An Extension of Cui-Kano's Characterization Problem on Graph Factors

TL;DR

This paper extends Cui-Kano's characterization problem by investigating specific graph factors called $H_f$-factors, using Lovász's structural descriptions, and provides new sufficient conditions for their existence in graphs.

Contribution

It introduces new conditions for the existence of $H_f$-factors in graphs, advancing the characterization problem for a special class of graphs.

Findings

Established conditions under which $H_f$-factors exist in graphs.

Connected $H_f$-factors to the number of odd components and degree conditions.

Progressed on the characterization problem for a family of graphs proposed by Akiyama and Kano.

Abstract

Let $G$ be a graph with vertex set $V(G)$ and let $H:V(G)\rightarrow 2^N$ be a set function associating with $G$. An $H$-factor of graph $G$ is a spanning subgraphs $F$ such that $$d_F(v)\in H(v){4em}\hbox{for every}v\in V(G).$$ Let $f:V(G)\rightarrow N$ be an even integer-valued function such that $f\geq 4$ and let $H_f(v)=\{1,3,...,f(v)-1, f(v)\}$ for $v\in V(G)$. In this paper, we investigate $H_f$-factors of graphs $G$ by using Lov\'asz's structural descriptions.

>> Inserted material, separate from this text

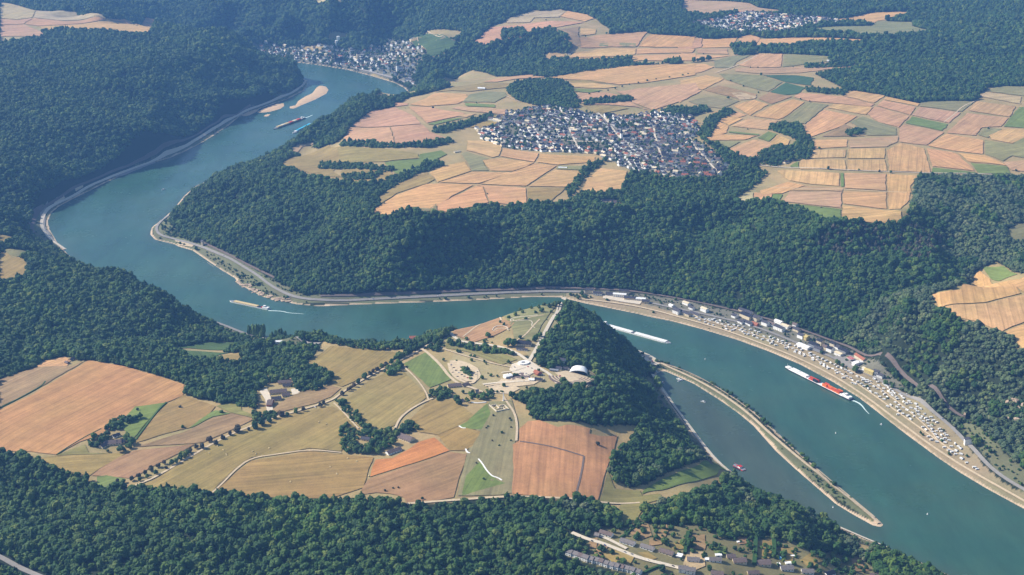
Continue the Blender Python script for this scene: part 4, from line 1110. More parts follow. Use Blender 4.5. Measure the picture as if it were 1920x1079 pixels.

Let $o(G)$ denote the number of odd components of $G$. We show that if one of the following conditions holds, then $G$ contains an $H_f$-factor. [$(i)$] $o(G-S)\leq f(S)$ for all $S\subseteq V(G)$; [$(ii)$] $|V(G)|$ is odd, $d_G(v)\geq f(v)-1$ for all $v\in V(G)$ and $o(G-S)\leq f(S)$ for all $\emptyset\neq S\subseteq V(G)$. As a corollary, we show that if a graph $G$ with odd order and minimum degree $2n-1$ satisfies $$o(G-S)\leq 2n|S|{4em}{for all} \emptyset\neq S\subseteq V(G),$$ then $G$ contains an $H_n$-factor. In particular, we make progress on the characterization problem for a special family of graphs proposed by Akiyama and Kano.